文語體の趣味を談ず

日󠄂本語の文󠄃體は數少からず。其內如何でか今世こそ殆使󠄃はざる文󠄃語體にて起󠄃筆せむかと。我却りて讀者に問はむ:如何でか高校に折角敎へられたる古文󠄃を活用せぬかと。 文󠄃語體(普通󠄃文󠄃とも稱せらる)の作文󠄃は現代に於て氣息奄々として甚だ見苦し。剩へ今人の多きは戰前󠄃の口語體の書を讀めば多大なる註釋なくずば解すること能はじ。 無論、文󠄃語體は猶󠄅俳句等の分󠄃野にて謂はゞ藝󠄂術󠄃品(或は骨董󠄂品)として存續せるが、疇昔と比較せば蛻の殼に過󠄃ぎず。
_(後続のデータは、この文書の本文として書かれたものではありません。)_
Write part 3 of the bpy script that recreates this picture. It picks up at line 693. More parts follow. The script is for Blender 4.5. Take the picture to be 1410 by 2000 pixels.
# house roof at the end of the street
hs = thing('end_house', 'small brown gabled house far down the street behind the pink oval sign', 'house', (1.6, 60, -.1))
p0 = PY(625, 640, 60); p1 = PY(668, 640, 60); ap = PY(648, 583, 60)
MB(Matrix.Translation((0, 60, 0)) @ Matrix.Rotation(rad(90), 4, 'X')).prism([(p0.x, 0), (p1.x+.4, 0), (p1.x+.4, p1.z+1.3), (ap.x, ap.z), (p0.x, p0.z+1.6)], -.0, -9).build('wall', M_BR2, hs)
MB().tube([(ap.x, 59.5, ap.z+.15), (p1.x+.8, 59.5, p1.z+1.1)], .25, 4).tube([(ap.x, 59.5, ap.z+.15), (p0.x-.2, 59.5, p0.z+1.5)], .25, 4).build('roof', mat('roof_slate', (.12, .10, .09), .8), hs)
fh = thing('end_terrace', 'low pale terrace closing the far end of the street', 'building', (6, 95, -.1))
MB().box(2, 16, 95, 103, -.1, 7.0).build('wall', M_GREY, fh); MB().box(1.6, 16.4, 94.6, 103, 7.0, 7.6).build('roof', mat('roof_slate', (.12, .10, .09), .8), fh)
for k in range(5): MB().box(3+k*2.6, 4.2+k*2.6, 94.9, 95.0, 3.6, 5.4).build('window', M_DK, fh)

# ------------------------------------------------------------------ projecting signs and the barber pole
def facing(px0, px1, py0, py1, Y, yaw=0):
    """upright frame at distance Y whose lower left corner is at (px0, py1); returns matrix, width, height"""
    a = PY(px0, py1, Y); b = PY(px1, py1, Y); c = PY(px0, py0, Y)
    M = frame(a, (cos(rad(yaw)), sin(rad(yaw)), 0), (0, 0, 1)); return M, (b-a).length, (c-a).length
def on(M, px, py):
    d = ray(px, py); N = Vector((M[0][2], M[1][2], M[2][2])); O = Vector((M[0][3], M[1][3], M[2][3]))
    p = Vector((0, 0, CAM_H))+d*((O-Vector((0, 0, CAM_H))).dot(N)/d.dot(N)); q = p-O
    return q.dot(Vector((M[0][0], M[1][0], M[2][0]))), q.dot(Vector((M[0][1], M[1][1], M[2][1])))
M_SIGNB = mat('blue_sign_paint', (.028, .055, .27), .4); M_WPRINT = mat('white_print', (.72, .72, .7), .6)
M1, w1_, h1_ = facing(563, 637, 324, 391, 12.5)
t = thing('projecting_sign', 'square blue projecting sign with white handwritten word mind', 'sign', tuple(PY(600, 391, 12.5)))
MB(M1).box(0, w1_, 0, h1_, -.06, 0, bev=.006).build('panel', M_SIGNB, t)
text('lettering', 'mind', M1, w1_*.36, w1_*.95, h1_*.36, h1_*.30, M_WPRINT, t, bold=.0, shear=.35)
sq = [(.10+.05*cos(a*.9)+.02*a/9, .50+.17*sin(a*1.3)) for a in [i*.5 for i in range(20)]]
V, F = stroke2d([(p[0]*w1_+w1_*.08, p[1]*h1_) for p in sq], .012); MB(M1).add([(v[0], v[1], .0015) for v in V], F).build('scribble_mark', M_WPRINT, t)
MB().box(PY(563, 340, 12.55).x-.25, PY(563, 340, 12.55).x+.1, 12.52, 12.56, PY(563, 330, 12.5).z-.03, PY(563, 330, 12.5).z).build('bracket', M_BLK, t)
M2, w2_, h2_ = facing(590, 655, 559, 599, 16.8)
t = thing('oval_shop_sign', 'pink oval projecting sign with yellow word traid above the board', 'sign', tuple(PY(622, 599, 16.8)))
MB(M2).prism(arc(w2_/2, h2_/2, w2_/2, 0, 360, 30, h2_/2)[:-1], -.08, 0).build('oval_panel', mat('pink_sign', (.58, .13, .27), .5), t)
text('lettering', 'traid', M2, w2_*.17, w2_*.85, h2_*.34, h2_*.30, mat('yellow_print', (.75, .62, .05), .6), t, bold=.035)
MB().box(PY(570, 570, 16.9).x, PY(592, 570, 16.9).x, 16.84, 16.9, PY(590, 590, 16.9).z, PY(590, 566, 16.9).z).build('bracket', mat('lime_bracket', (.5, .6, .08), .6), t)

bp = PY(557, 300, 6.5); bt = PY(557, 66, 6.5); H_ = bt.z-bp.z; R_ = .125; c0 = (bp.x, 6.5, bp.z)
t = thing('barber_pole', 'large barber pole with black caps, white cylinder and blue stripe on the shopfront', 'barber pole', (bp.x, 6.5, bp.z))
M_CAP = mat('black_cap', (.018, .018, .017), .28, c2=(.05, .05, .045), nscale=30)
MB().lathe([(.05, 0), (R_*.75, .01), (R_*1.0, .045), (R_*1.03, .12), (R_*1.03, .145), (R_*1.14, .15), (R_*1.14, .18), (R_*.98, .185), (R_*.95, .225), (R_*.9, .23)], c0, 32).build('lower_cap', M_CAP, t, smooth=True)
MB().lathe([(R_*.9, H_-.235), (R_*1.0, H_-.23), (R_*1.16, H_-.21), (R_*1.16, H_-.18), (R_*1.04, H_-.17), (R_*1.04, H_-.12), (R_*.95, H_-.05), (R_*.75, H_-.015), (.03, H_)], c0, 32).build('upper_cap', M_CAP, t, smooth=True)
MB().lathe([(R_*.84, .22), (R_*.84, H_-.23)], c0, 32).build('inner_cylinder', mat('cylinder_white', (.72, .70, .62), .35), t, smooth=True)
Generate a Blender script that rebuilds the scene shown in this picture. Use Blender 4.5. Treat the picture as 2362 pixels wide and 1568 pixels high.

我言ふに此事情極めて遺󠄃憾なれば自ら文󠄃語體、而して口語體を兩方以て禿筆を呵さむとするなり。幸ひ「文󠄃語の苑󠄃」といふ協會は今も猶󠄅あれば文󠄃語體の作文󠄃に關心ある好學の士あるめり。若󠄃し日󠄂本に住まば此協會と國語問題協議會と共に入會せむと欲す。